Do this: Print the listing below from its opening line through the line holding "return CAM + r * (Y / r.y)", both ends included.

— START OF Supplied information —

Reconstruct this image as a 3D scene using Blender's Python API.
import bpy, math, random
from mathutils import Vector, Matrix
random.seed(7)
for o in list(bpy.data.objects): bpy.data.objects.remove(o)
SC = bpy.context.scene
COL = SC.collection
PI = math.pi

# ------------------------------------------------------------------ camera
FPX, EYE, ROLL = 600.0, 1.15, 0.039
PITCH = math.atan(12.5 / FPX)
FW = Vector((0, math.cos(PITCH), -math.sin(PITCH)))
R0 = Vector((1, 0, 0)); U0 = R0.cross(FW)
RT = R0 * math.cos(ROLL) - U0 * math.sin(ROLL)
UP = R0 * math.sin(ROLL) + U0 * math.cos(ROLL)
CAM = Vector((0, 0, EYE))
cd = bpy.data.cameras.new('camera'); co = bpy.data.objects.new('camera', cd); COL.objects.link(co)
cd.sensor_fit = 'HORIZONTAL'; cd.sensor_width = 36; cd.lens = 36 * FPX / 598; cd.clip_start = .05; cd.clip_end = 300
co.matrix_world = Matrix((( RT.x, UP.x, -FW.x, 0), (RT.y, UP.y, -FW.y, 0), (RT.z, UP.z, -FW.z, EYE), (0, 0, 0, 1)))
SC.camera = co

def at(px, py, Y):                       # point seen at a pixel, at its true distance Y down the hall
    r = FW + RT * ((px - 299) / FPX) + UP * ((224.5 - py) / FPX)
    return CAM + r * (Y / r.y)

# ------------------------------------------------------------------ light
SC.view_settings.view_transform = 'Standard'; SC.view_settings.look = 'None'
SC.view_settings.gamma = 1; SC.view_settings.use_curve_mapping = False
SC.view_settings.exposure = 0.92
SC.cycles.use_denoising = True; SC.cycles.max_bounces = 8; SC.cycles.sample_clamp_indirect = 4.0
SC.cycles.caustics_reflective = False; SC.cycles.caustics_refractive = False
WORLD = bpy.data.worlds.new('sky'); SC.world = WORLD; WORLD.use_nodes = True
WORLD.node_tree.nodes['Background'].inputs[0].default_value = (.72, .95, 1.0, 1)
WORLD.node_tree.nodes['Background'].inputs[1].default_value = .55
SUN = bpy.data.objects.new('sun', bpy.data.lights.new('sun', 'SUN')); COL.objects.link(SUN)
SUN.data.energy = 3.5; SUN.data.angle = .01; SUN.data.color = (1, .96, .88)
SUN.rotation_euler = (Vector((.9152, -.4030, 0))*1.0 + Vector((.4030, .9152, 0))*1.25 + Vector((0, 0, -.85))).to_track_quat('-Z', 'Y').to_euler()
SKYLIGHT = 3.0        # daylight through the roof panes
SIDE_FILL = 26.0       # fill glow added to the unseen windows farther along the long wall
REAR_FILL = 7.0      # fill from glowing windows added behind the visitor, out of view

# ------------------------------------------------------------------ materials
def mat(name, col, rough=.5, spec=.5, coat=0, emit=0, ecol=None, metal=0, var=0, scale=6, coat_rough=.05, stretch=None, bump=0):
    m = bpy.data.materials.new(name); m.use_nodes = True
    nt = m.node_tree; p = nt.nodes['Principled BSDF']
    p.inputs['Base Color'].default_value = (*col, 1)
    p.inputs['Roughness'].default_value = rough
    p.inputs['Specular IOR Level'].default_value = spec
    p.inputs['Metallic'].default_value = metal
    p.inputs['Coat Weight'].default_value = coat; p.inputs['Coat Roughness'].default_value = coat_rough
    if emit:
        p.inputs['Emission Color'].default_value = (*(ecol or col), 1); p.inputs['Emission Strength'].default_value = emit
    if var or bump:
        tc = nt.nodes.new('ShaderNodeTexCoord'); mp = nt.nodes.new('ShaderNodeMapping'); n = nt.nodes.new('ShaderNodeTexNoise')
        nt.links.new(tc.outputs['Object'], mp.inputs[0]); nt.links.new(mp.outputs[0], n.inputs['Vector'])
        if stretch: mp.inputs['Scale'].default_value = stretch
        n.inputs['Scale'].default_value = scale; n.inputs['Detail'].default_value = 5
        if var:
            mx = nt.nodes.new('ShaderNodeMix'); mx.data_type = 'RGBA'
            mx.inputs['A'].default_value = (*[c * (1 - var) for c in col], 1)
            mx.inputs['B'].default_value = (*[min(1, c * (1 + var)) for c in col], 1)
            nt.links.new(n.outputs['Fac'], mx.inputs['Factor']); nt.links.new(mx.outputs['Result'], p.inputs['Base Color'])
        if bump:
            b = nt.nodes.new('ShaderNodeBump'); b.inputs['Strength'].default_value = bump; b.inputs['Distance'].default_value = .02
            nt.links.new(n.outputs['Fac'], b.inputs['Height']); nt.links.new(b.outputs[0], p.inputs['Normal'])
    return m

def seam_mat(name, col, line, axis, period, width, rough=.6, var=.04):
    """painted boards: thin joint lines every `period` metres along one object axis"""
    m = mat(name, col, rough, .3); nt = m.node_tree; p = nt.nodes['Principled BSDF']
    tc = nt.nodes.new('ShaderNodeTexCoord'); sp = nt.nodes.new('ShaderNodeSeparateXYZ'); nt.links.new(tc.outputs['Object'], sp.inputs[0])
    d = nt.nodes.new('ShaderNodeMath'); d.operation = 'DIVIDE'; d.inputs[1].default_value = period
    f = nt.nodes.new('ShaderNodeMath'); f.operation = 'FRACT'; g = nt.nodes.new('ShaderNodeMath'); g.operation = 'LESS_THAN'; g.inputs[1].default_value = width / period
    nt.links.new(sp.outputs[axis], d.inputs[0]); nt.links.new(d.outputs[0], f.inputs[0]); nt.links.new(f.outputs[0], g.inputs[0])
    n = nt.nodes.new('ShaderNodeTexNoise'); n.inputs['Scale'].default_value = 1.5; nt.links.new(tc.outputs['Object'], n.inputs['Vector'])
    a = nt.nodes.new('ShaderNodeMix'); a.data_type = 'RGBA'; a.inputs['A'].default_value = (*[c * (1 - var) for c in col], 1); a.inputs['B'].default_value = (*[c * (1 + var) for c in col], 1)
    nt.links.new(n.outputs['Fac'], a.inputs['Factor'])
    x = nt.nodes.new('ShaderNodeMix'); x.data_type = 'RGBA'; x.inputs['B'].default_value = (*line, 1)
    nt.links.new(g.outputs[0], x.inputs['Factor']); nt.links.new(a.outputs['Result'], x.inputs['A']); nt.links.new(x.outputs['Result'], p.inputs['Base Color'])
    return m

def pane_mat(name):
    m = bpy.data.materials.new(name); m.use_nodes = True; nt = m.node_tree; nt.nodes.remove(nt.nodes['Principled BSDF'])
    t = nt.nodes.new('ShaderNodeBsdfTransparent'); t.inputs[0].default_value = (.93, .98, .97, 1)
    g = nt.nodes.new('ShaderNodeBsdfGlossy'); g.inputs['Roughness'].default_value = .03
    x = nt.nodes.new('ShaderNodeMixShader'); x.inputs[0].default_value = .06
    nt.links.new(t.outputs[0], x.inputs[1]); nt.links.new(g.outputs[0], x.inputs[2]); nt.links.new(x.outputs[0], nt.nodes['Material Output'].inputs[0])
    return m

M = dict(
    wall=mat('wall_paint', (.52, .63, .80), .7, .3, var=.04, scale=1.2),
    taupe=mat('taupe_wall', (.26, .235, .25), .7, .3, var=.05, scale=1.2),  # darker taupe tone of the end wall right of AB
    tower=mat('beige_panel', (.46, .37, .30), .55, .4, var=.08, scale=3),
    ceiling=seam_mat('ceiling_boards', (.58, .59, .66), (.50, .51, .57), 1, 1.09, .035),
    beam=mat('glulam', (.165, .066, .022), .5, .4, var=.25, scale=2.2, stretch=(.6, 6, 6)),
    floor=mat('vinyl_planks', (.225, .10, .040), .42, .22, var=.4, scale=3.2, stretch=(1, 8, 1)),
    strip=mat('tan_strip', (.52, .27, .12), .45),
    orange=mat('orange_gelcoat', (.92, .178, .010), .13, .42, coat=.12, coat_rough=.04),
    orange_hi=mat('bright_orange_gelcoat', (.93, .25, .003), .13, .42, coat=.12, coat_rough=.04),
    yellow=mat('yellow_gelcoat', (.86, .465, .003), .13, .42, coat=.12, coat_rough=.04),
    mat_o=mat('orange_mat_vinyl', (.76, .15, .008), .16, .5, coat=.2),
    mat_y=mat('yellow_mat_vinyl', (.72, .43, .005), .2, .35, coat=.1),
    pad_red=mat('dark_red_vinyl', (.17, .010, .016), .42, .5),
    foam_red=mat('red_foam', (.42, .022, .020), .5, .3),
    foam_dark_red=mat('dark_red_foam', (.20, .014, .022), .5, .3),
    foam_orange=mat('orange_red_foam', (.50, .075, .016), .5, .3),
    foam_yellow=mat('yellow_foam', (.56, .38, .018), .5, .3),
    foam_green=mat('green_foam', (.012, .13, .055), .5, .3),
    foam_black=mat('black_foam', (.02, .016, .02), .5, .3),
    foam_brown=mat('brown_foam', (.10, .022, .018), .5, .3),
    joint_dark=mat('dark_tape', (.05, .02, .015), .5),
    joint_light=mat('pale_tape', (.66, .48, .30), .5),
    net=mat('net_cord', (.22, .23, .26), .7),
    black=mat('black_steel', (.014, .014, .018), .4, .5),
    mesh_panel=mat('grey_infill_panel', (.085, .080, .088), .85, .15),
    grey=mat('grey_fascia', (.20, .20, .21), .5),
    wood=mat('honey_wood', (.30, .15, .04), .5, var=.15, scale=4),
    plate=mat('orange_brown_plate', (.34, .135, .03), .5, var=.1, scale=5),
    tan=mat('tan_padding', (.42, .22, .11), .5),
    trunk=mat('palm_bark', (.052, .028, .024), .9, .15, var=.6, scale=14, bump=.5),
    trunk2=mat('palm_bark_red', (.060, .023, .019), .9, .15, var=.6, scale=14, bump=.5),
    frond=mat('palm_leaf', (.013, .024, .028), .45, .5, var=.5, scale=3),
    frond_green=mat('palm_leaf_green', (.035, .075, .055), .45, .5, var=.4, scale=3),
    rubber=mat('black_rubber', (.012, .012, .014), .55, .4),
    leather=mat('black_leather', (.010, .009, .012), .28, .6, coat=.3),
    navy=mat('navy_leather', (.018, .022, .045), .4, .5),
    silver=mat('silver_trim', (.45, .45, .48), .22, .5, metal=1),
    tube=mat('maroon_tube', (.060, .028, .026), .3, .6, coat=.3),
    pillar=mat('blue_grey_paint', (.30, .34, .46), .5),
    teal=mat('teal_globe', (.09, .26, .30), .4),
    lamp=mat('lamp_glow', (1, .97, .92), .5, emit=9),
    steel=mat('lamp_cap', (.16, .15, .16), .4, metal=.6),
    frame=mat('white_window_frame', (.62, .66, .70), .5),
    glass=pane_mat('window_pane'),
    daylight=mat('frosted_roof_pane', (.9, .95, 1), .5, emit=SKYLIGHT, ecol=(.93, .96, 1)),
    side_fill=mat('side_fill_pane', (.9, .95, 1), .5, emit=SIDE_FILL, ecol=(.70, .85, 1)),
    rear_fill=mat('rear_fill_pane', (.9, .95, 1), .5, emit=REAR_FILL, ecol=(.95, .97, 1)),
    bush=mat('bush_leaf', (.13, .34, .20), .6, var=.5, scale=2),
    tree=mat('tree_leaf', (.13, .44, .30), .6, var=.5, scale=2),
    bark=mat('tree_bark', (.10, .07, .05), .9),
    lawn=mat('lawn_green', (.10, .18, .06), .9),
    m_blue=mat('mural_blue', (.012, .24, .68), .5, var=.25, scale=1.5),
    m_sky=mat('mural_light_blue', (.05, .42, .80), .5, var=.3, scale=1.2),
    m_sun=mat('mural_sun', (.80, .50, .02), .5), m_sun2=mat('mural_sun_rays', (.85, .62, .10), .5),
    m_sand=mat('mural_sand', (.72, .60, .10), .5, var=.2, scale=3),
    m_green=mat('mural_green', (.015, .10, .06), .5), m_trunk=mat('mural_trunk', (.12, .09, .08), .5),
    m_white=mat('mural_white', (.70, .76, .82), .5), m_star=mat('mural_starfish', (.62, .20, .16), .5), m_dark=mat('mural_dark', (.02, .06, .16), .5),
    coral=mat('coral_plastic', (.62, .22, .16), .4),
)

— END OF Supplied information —

Correct answer:
Reconstruct this image as a 3D scene using Blender's Python API.
import bpy, math, random
from mathutils import Vector, Matrix
random.seed(7)
for o in list(bpy.data.objects): bpy.data.objects.remove(o)
SC = bpy.context.scene
COL = SC.collection
PI = math.pi

# ------------------------------------------------------------------ camera
FPX, EYE, ROLL = 600.0, 1.15, 0.039
PITCH = math.atan(12.5 / FPX)
FW = Vector((0, math.cos(PITCH), -math.sin(PITCH)))
R0 = Vector((1, 0, 0)); U0 = R0.cross(FW)
RT = R0 * math.cos(ROLL) - U0 * math.sin(ROLL)
UP = R0 * math.sin(ROLL) + U0 * math.cos(ROLL)
CAM = Vector((0, 0, EYE))
cd = bpy.data.cameras.new('camera'); co = bpy.data.objects.new('camera', cd); COL.objects.link(co)
cd.sensor_fit = 'HORIZONTAL'; cd.sensor_width = 36; cd.lens = 36 * FPX / 598; cd.clip_start = .05; cd.clip_end = 300
co.matrix_world = Matrix((( RT.x, UP.x, -FW.x, 0), (RT.y, UP.y, -FW.y, 0), (RT.z, UP.z, -FW.z, EYE), (0, 0, 0, 1)))
SC.camera = co

def at(px, py, Y):                       # point seen at a pixel, at its true distance Y down the hall
    r = FW + RT * ((px - 299) / FPX) + UP * ((224.5 - py) / FPX)
    return CAM + r * (Y / r.y)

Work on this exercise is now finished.